> _Objective_
From the records below, copy out exactly the lines from the one containing "for p_, v in" to the one containing "q = e.new(p_); q.color = (v, v, v, 1)", both included. Add nothing else.

> _Entries from a dataset_
* * * * * * * * *

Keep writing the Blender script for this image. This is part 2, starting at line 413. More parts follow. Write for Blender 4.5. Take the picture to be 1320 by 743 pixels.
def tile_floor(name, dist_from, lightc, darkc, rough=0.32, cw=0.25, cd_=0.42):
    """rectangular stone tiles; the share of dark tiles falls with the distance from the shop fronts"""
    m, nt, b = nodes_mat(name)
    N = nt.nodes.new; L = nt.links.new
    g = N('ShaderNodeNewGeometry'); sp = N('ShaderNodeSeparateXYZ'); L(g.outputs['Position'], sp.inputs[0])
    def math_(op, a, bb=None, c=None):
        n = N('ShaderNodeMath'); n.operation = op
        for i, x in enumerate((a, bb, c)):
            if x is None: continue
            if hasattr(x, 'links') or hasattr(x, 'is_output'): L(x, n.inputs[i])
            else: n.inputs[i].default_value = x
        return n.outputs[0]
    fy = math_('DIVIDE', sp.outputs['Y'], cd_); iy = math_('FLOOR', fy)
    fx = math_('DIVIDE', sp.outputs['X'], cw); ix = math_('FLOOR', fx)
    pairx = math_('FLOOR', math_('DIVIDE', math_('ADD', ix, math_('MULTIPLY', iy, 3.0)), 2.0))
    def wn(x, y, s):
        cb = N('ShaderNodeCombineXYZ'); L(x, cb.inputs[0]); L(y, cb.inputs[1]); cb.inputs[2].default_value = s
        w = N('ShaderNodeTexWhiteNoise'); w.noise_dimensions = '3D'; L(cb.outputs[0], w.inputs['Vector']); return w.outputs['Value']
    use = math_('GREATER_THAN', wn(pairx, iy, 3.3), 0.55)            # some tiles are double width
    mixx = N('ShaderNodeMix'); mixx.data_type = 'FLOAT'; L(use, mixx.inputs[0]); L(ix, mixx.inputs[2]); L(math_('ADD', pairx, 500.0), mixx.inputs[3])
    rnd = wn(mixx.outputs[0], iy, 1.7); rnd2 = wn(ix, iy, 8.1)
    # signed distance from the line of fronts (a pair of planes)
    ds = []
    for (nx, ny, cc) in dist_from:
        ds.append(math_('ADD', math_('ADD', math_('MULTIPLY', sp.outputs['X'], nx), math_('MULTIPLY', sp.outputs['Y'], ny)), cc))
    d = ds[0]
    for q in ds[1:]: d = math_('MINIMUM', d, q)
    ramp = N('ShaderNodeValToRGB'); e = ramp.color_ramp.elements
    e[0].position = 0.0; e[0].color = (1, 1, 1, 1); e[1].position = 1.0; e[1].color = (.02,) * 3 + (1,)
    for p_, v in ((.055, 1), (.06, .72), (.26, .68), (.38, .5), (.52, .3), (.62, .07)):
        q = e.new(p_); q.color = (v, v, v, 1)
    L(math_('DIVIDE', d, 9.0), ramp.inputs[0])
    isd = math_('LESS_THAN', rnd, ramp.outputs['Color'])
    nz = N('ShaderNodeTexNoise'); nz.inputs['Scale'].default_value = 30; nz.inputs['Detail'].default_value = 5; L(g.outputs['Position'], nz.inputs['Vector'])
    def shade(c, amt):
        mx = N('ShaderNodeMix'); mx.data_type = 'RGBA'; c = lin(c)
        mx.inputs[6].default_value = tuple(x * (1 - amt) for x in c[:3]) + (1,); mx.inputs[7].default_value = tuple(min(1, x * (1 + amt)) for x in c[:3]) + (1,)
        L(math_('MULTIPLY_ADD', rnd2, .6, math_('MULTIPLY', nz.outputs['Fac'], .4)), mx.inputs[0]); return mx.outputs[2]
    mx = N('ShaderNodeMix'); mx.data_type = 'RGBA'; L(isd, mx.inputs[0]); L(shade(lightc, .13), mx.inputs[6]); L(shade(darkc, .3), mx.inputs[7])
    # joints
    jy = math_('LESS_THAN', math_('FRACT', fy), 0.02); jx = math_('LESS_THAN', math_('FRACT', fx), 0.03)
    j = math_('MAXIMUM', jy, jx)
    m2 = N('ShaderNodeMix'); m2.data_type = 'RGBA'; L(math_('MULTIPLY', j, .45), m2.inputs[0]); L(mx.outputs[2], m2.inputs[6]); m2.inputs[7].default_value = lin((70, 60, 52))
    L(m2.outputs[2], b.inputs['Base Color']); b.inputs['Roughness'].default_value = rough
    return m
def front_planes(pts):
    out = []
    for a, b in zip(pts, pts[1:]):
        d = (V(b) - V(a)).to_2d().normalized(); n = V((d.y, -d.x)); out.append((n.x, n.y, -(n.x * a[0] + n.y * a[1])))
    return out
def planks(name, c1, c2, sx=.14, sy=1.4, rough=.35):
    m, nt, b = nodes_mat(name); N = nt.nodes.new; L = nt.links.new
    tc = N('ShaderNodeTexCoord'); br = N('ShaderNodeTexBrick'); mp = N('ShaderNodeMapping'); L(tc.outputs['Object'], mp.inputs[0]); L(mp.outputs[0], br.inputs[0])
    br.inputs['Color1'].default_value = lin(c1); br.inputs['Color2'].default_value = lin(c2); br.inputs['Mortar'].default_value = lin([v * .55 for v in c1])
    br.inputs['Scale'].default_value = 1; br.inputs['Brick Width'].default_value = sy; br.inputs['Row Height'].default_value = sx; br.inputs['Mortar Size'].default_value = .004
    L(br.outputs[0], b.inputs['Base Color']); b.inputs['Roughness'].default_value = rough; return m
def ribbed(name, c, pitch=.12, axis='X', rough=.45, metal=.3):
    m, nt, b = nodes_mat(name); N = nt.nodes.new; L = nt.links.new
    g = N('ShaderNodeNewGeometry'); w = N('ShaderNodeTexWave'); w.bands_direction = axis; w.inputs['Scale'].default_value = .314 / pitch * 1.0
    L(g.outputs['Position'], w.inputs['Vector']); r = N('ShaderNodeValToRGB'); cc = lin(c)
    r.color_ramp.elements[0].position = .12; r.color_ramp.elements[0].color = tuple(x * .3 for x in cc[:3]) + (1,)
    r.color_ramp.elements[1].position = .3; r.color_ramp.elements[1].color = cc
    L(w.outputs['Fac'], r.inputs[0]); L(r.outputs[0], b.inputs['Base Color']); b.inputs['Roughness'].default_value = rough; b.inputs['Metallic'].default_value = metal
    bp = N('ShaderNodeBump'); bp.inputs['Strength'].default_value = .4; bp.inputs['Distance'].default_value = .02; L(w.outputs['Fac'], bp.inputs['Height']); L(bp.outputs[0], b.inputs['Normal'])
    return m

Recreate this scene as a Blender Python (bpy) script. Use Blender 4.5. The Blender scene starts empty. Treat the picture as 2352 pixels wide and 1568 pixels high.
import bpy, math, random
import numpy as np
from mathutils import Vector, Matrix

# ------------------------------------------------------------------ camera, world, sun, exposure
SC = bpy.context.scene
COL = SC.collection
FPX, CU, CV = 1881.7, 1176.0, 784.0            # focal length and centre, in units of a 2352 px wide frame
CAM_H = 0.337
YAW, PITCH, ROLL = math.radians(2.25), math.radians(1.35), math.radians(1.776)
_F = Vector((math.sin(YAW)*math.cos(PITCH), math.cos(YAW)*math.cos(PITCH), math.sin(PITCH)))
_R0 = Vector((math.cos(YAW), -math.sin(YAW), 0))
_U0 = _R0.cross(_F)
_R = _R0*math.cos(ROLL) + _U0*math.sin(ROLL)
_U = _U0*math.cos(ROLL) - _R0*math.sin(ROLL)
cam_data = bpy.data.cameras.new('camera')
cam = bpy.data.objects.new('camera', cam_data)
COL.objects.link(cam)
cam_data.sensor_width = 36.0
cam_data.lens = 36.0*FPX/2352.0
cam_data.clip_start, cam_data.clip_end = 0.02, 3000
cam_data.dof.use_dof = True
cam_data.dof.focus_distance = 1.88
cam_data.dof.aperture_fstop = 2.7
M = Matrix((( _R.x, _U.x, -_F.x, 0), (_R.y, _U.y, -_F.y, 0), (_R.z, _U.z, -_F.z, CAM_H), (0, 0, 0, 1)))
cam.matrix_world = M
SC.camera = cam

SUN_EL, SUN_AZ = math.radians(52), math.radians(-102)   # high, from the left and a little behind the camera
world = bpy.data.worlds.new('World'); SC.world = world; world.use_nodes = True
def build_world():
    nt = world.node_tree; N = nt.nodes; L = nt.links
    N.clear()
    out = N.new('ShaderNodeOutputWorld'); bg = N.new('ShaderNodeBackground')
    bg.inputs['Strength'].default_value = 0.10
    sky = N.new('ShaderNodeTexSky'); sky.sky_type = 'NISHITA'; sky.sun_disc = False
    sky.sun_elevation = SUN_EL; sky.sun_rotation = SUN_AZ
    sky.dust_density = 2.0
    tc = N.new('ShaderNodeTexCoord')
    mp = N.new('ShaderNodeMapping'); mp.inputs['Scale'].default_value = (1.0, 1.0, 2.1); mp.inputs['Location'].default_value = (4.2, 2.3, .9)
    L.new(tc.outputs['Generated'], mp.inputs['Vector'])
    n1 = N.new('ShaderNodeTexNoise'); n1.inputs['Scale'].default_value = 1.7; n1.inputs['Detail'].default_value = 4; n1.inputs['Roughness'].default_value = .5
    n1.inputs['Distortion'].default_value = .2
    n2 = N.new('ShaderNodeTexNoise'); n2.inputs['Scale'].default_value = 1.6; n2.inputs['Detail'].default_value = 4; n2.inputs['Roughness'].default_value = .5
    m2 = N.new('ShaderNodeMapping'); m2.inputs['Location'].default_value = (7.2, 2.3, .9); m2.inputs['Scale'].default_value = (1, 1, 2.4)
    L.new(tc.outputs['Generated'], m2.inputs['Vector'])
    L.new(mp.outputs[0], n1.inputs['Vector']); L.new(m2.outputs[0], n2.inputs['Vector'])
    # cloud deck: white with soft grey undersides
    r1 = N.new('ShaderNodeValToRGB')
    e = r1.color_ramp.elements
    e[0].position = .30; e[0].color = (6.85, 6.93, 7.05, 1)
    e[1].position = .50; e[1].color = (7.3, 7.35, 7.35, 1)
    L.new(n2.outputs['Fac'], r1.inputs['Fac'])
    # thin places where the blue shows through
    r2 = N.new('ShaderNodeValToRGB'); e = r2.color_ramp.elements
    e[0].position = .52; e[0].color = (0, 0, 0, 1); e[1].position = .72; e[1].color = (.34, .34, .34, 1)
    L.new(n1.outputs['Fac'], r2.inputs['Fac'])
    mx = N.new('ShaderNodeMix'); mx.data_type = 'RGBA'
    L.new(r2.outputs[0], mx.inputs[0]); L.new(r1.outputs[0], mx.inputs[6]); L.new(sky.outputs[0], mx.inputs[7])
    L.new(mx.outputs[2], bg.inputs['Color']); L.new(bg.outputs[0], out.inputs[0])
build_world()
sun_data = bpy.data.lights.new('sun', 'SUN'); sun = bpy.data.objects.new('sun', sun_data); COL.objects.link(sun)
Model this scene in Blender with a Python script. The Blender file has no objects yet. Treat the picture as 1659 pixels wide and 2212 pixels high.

* * * * * * * * *

> _Problem solution_
    for p_, v in ((.055, 1), (.06, .72), (.26, .68), (.38, .5), (.52, .3), (.62, .07)):
        q = e.new(p_); q.color = (v, v, v, 1)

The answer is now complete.